The Bobbsey Twins of Lakeport by Laura Lee Hope

Bobbsey Twins of LakeportInformation

Goodreads: The Bobbsey Twins of Lakeport 
Series: Bobbsey Twins #1
Source: Purchased


The old Marden house is scheduled for destruction, but before it disappears forever, the elderly Mrs. Marden, now a resident in a nursing home, asks the two sets of Bobbsey twins to recover her hidden valuables.  Unfortunately, she cannot remember where she placed them and someone else seems to be after them, too.


I grew up with Nancy Drew and was excited finally to open a Bobbsey Twins book.  I had heard good things about the series and imagined it would contain many of the same characteristics I had enjoyed in Nancy Drew, accounting, of course, for the age difference in the young sleuths.  I expected that, much like Nate the Great, the twins would investigate “mysteries” on a smaller scale, things that were local and probably would not have extremely serious consequences if not solved.

I assume the Bobbsey twins books are geared toward a slightly younger audience than the Nancy Drew books. The book thus keeps up a light tone throughout, taking many breaks from the solving of the mystery to depict the Bobbsey twins at play and at school.  They, like many children, have to deal with a class bully or with the experience of caring for a new pet.  Young readers may enjoy these interludes; they show the human side of the Bobbsey twins and depict a loving family dedicated to caring for each other.  I, however, would have liked more action and more suspense.  Watching the boys go on a camping trip simply does not provide the same thrill as exploring an old, “haunted” house.

The sense of danger also remained minimal.  While Nancy frequently finds herself in situations that threatened her physically, the Bobbsey twins never have to worry about their lives.  Even though an intruder repeatedly breaks into the old Marden house and warns the children away, they never feel frightened enough to stop exploring.  More interestingly, the adults (whom the children responsibly keep updated on all their adventures) never advise the children to give up the treasure hunt, either.  The community seems to possess some sort of understanding that no criminal, however hardened, would ever hurt a child.  Their confidence made me feel better while reading—I could remain confident that the mystery would be solved with no loss of life for any six-year-olds or their cats—but it did take away from the suspense.

Finally, I should note that it is my understanding that the Bobbsey Twins series, like Nancy Drew, has undergone revisions throughout the years to remove traces of blatant racism.  I picked up an older copy of The Bobbsey Twins of Lakeport from a book sale.  The two African Americans in the story still fulfilled stereotypical roles (Dinah works as a servant/cook for the Bobbseys and her husband Sam works under Mr. Bobbsey at the lumber yard; they live as renters with the Bobbseys and do not own their own home).  However, if the story previously contained unfavorable commentary on the couple or on African Americans in general, it had been removed.  Original versions of the story might contain more offensive language or passages and parents might want to perform some research on the content and discuss racism with their children.

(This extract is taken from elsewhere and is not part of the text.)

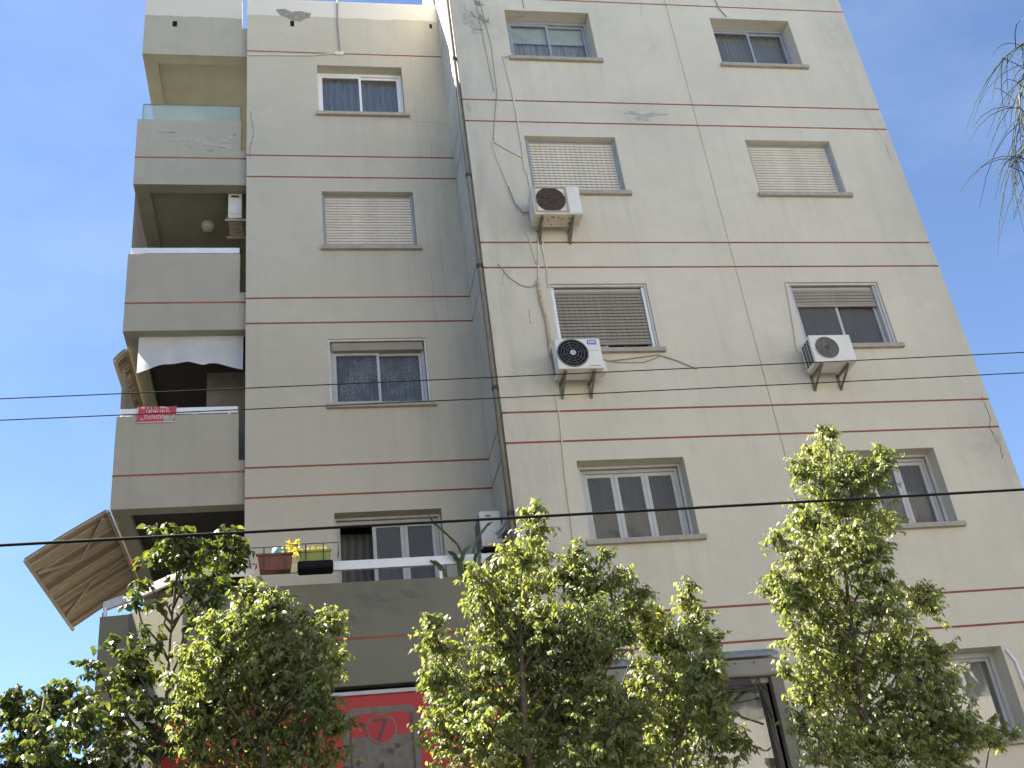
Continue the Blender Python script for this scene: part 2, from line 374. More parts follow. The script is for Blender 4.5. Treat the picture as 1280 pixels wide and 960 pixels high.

Though the Bobbsey Twins provided a light way to while away the hours, I suspect that I would have enjoyed these mysteries more as a child.  I prefer the more streamlined plots of the Nancy Drew stories and missed the sense of danger I usually feel when following a couple of investigators through a creepy house with a known criminal on the prowl.  I will probably continue the series a bit to see how it develops, but do not feel particularly invested in the outcome.